* Raw data *
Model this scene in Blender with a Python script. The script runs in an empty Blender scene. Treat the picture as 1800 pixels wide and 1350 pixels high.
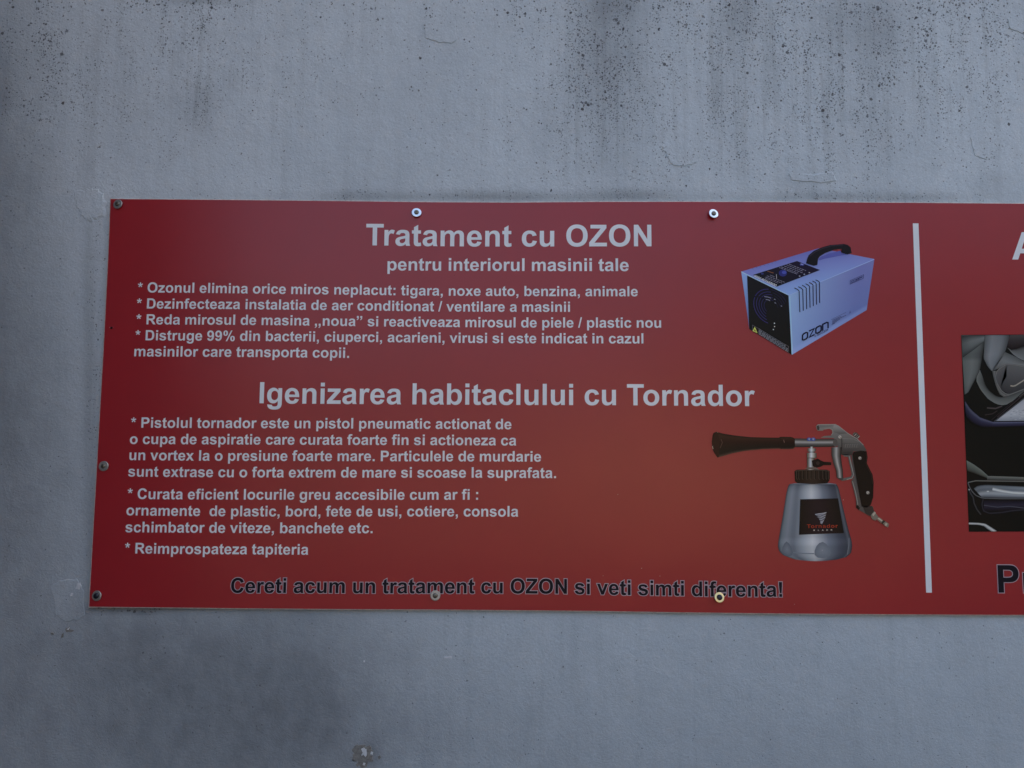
import bpy, bmesh, math, random
import numpy as np
from mathutils import Vector, Matrix
from mathutils.geometry import tessellate_polygon

random.seed(7)
rng = np.random.default_rng(7)
R = math.radians
scene = bpy.context.scene
col = scene.collection

# ------------------------------------------------------------------ camera
F_PX = 1351.0                     # focal length for a picture 1800 wide
DIST = 1.351                      # metres from lens to the sign's face
EYE = 1.50
upc = Vector((110.0, 15795.0, -1351.0)).normalized()      # world Z in (right, up, back)
b_ = -0.0066
a_ = -(110.0 + 1351.0 * b_) / 15795.0
xc = Vector((1.0, a_, -b_))
xc = (xc - upc * xc.dot(upc)).normalized()                # world X
yc = upc.cross(xc).normalized()                           # world Y
# rows of the rotation: world axes expressed in camera axes
ROT = Matrix((xc, yc, upc))                               # cam -> world
CAM = Vector((0.0, -DIST, EYE))

cam_data = bpy.data.cameras.new("camera")
cam_data.sensor_width = 36.0
cam_data.sensor_fit = 'HORIZONTAL'
cam_data.lens = F_PX / 1800.0 * 36.0
cam_data.clip_start = 0.02
cam_data.clip_end = 2000.0
camera = bpy.data.objects.new("camera", cam_data)
camera.matrix_world = Matrix.Translation(CAM) @ ROT.to_4x4()
col.objects.link(camera)
scene.camera = camera

# ------------------------------------------------------------------ light
SUN_EL, SUN_AZ = 34.0, 132.0      # degrees; azimuth to the right of the wall's outward normal: the sun stands behind the house
SKY_STRENGTH = 0.12
SUN_STRENGTH = 4.6
EXPOSURE = 2.25
world = bpy.data.worlds.new("World")
scene.world = world
world.use_nodes = True
wn = world.node_tree.nodes
wl = world.node_tree.links
wn.clear()
wo = wn.new("ShaderNodeOutputWorld")
wb = wn.new("ShaderNodeBackground")
ws = wn.new("ShaderNodeTexSky")
ws.sky_type = 'NISHITA'
ws.sun_disc = False
ws.sun_elevation = R(SUN_EL)
ws.sun_rotation = R(180.0 - SUN_AZ)
ws.air_density = 1.0
ws.dust_density = 8.0
ws.ozone_density = 1.0
wb.inputs["Strength"].default_value = SKY_STRENGTH
wl.new(ws.outputs[0], wb.inputs[0])
wl.new(wb.outputs[0], wo.inputs[0])

sun_data = bpy.data.lights.new("sun", 'SUN')
sun_data.energy = SUN_STRENGTH
sun_data.angle = R(0.53)
sun_data.color = (1.0, 0.95, 0.88)
sun = bpy.data.objects.new("sun", sun_data)
sdir = Vector((math.sin(R(SUN_AZ)) * math.cos(R(SUN_EL)), -math.cos(R(SUN_AZ)) * math.cos(R(SUN_EL)), math.sin(R(SUN_EL))))
sun.rotation_euler = sdir.to_track_quat('Z', 'Y').to_euler()
sun.location = (4, 12, 12)
col.objects.link(sun)

scene.view_settings.view_transform = 'Standard'
scene.view_settings.look = 'None'
scene.view_settings.exposure = EXPOSURE
scene.view_settings.gamma = 1.0
scene.view_settings.use_curve_mapping = False

# ------------------------------------------------------------------ measuring: photo point <-> point of the sign's plane (y = 0)
def P(px, py):
    d = ROT @ Vector(((px - 900.0) / F_PX, -(py - 675.0) / F_PX, -1.0))
    t = -CAM.y / d.y
    return (CAM.x + d.x * t, CAM.z + d.z * t)

def plane_to_px(x, z, y=0.0):
    # numpy arrays of plane coordinates -> photo pixels
    rel = np.stack([x - CAM.x, np.full_like(x, y - CAM.y), z - CAM.z], -1)
    M = np.array(ROT.transposed())
    c = rel @ M.T
    return 900.0 + F_PX * c[..., 0] / -c[..., 2], 675.0 - F_PX * c[..., 1] / -c[..., 2]

FRONT = 0.0                        # the sign's printed face lies in y = 0
BACK = 0.004                       # its back
WALL_Y = 0.0062                    # the plaster behind it
LAYER = 0.00025                    # one layer of print

# ------------------------------------------------------------------ helpers
def tag(o, label=None, cat=None, group=None, kind=None):
    if label: o["label"] = label
    if cat: o["category"] = cat
    if group: o["group"] = group
    if kind: o["kind"] = kind
    return o

def link(name, me, mats, parent=None):
    o = bpy.data.objects.new(name, me)
    for m in (mats if isinstance(mats, (list, tuple)) else [mats]):
        me.materials.append(m)
    col.objects.link(o)
    if parent is not None:
        o.parent = parent
    return o

def srgb(*c):
    return [((v / 255.0) / 12.92 if v / 255.0 <= 0.04045 else ((v / 255.0 + 0.055) / 1.055) ** 2.4) for v in c]

def ink(r, g, b, gain=(2.2, 2.0, 1.6), veil=(0.008, 0.009, 0.010)):
    l = srgb(r, g, b)
    return tuple(min(0.85, max(0.0035, (l[i] - veil[i]) * gain[i])) for i in range(3))

def new_mat(name):
    m = bpy.data.materials.new(name)
    m.use_nodes = True
    nt = m.node_tree
    return m, nt, nt.nodes, nt.links, nt.nodes["Principled BSDF"]

def N(nodes, t, **kw):
    n = nodes.new(t)
    for k, v in kw.items():
        setattr(n, k, v)
    return n

def math_node(nodes, links, op, a, b=None, c=None, clamp=False):
    n = nodes.new("ShaderNodeMath")
    n.operation = op
    n.use_clamp = clamp
    for i, v in enumerate((a, b, c)):
        if v is None: continue
        if isinstance(v, (int, float)):
            n.inputs[i].default_value = v
        else:
            links.new(v, n.inputs[i])
    return n.outputs[0]

def ramp(nodes, links, src, lo, hi, a=0.0, b=1.0, smooth=True):
    n = nodes.new("ShaderNodeMapRange")
    n.interpolation_type = 'SMOOTHSTEP' if smooth else 'LINEAR'
    links.new(src, n.inputs[0])
    n.inputs[1].default_value = lo
    n.inputs[2].default_value = hi
    n.inputs[3].default_value = a
    n.inputs[4].default_value = b
    return n.outputs[0]

def mixc(nodes, links, fac, c1, c2, mode='MIX'):
    n = nodes.new("ShaderNodeMix")
    n.data_type = 'RGBA'
    n.blend_type = mode
    for i, v in ((0, fac), (6, c1), (7, c2)):
        if isinstance(v, (int, float)):
            n.inputs[i].default_value = v
        elif isinstance(v, (tuple, list)):
            n.inputs[i].default_value = (*v[:3], 1.0)
        else:
            links.new(v, n.inputs[i])
    return n.outputs[2]

def noise(nodes, links, vec, scale, detail=3.0, rough=0.55, dist=0.0):
    n = nodes.new("ShaderNodeTexNoise")
    links.new(vec, n.inputs["Vector"])
    n.inputs["Scale"].default_value = scale
    n.inputs["Detail"].default_value = detail
    n.inputs["Roughness"].default_value = rough
    n.inputs["Distortion"].default_value = dist
    return n.outputs[0]

def mapping(nodes, links, vec, scale=(1, 1, 1), loc=(0, 0, 0)):
    n = nodes.new("ShaderNodeMapping")
    links.new(vec, n.inputs[0])
    n.inputs["Location"].default_value = loc
    n.inputs["Scale"].default_value = scale
    return n.outputs[0]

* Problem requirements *
Copy the whole of the material above exactly, but not its images.

* Output for this task *
Model this scene in Blender with a Python script. The script runs in an empty Blender scene. Treat the picture as 1800 pixels wide and 1350 pixels high.
import bpy, bmesh, math, random
import numpy as np
from mathutils import Vector, Matrix
from mathutils.geometry import tessellate_polygon

random.seed(7)
rng = np.random.default_rng(7)
R = math.radians
scene = bpy.context.scene
col = scene.collection

# ------------------------------------------------------------------ camera
F_PX = 1351.0                     # focal length for a picture 1800 wide
DIST = 1.351                      # metres from lens to the sign's face
EYE = 1.50
upc = Vector((110.0, 15795.0, -1351.0)).normalized()      # world Z in (right, up, back)
b_ = -0.0066
a_ = -(110.0 + 1351.0 * b_) / 15795.0
xc = Vector((1.0, a_, -b_))
xc = (xc - upc * xc.dot(upc)).normalized()                # world X
yc = upc.cross(xc).normalized()                           # world Y
# rows of the rotation: world axes expressed in camera axes
ROT = Matrix((xc, yc, upc))                               # cam -> world
CAM = Vector((0.0, -DIST, EYE))

cam_data = bpy.data.cameras.new("camera")
cam_data.sensor_width = 36.0
cam_data.sensor_fit = 'HORIZONTAL'
cam_data.lens = F_PX / 1800.0 * 36.0
cam_data.clip_start = 0.02
cam_data.clip_end = 2000.0
camera = bpy.data.objects.new("camera", cam_data)
camera.matrix_world = Matrix.Translation(CAM) @ ROT.to_4x4()
col.objects.link(camera)
scene.camera = camera

# ------------------------------------------------------------------ light
SUN_EL, SUN_AZ = 34.0, 132.0      # degrees; azimuth to the right of the wall's outward normal: the sun stands behind the house
SKY_STRENGTH = 0.12
SUN_STRENGTH = 4.6
EXPOSURE = 2.25
world = bpy.data.worlds.new("World")
scene.world = world
world.use_nodes = True
wn = world.node_tree.nodes
wl = world.node_tree.links
wn.clear()
wo = wn.new("ShaderNodeOutputWorld")
wb = wn.new("ShaderNodeBackground")
ws = wn.new("ShaderNodeTexSky")
ws.sky_type = 'NISHITA'
ws.sun_disc = False
ws.sun_elevation = R(SUN_EL)
ws.sun_rotation = R(180.0 - SUN_AZ)
ws.air_density = 1.0
ws.dust_density = 8.0
ws.ozone_density = 1.0
wb.inputs["Strength"].default_value = SKY_STRENGTH
wl.new(ws.outputs[0], wb.inputs[0])
wl.new(wb.outputs[0], wo.inputs[0])

sun_data = bpy.data.lights.new("sun", 'SUN')
sun_data.energy = SUN_STRENGTH
sun_data.angle = R(0.53)
sun_data.color = (1.0, 0.95, 0.88)
sun = bpy.data.objects.new("sun", sun_data)
sdir = Vector((math.sin(R(SUN_AZ)) * math.cos(R(SUN_EL)), -math.cos(R(SUN_AZ)) * math.cos(R(SUN_EL)), math.sin(R(SUN_EL))))
sun.rotation_euler = sdir.to_track_quat('Z', 'Y').to_euler()
sun.location = (4, 12, 12)
col.objects.link(sun)

scene.view_settings.view_transform = 'Standard'
scene.view_settings.look = 'None'
scene.view_settings.exposure = EXPOSURE
scene.view_settings.gamma = 1.0
scene.view_settings.use_curve_mapping = False

# ------------------------------------------------------------------ measuring: photo point <-> point of the sign's plane (y = 0)
def P(px, py):
    d = ROT @ Vector(((px - 900.0) / F_PX, -(py - 675.0) / F_PX, -1.0))
    t = -CAM.y / d.y
    return (CAM.x + d.x * t, CAM.z + d.z * t)

def plane_to_px(x, z, y=0.0):
    # numpy arrays of plane coordinates -> photo pixels
    rel = np.stack([x - CAM.x, np.full_like(x, y - CAM.y), z - CAM.z], -1)
    M = np.array(ROT.transposed())
    c = rel @ M.T
    return 900.0 + F_PX * c[..., 0] / -c[..., 2], 675.0 - F_PX * c[..., 1] / -c[..., 2]

FRONT = 0.0                        # the sign's printed face lies in y = 0
BACK = 0.004                       # its back
WALL_Y = 0.0062                    # the plaster behind it
LAYER = 0.00025                    # one layer of print

# ------------------------------------------------------------------ helpers
def tag(o, label=None, cat=None, group=None, kind=None):
    if label: o["label"] = label
    if cat: o["category"] = cat
    if group: o["group"] = group
    if kind: o["kind"] = kind
    return o

def link(name, me, mats, parent=None):
    o = bpy.data.objects.new(name, me)
    for m in (mats if isinstance(mats, (list, tuple)) else [mats]):
        me.materials.append(m)
    col.objects.link(o)
    if parent is not None:
        o.parent = parent
    return o

def srgb(*c):
    return [((v / 255.0) / 12.92 if v / 255.0 <= 0.04045 else ((v / 255.0 + 0.055) / 1.055) ** 2.4) for v in c]

def ink(r, g, b, gain=(2.2, 2.0, 1.6), veil=(0.008, 0.009, 0.010)):
    l = srgb(r, g, b)
    return tuple(min(0.85, max(0.0035, (l[i] - veil[i]) * gain[i])) for i in range(3))

def new_mat(name):
    m = bpy.data.materials.new(name)
    m.use_nodes = True
    nt = m.node_tree
    return m, nt, nt.nodes, nt.links, nt.nodes["Principled BSDF"]

def N(nodes, t, **kw):
    n = nodes.new(t)
    for k, v in kw.items():
        setattr(n, k, v)
    return n

def math_node(nodes, links, op, a, b=None, c=None, clamp=False):
    n = nodes.new("ShaderNodeMath")
    n.operation = op
    n.use_clamp = clamp
    for i, v in enumerate((a, b, c)):
        if v is None: continue
        if isinstance(v, (int, float)):
            n.inputs[i].default_value = v
        else:
            links.new(v, n.inputs[i])
    return n.outputs[0]

def ramp(nodes, links, src, lo, hi, a=0.0, b=1.0, smooth=True):
    n = nodes.new("ShaderNodeMapRange")
    n.interpolation_type = 'SMOOTHSTEP' if smooth else 'LINEAR'
    links.new(src, n.inputs[0])
    n.inputs[1].default_value = lo
    n.inputs[2].default_value = hi
    n.inputs[3].default_value = a
    n.inputs[4].default_value = b
    return n.outputs[0]

def mixc(nodes, links, fac, c1, c2, mode='MIX'):
    n = nodes.new("ShaderNodeMix")
    n.data_type = 'RGBA'
    n.blend_type = mode
    for i, v in ((0, fac), (6, c1), (7, c2)):
        if isinstance(v, (int, float)):
            n.inputs[i].default_value = v
        elif isinstance(v, (tuple, list)):
            n.inputs[i].default_value = (*v[:3], 1.0)
        else:
            links.new(v, n.inputs[i])
    return n.outputs[2]

def noise(nodes, links, vec, scale, detail=3.0, rough=0.55, dist=0.0):
    n = nodes.new("ShaderNodeTexNoise")
    links.new(vec, n.inputs["Vector"])
    n.inputs["Scale"].default_value = scale
    n.inputs["Detail"].default_value = detail
    n.inputs["Roughness"].default_value = rough
    n.inputs["Distortion"].default_value = dist
    return n.outputs[0]

def mapping(nodes, links, vec, scale=(1, 1, 1), loc=(0, 0, 0)):
    n = nodes.new("ShaderNodeMapping")
    links.new(vec, n.inputs[0])
    n.inputs["Location"].default_value = loc
    n.inputs["Scale"].default_value = scale
    return n.outputs[0]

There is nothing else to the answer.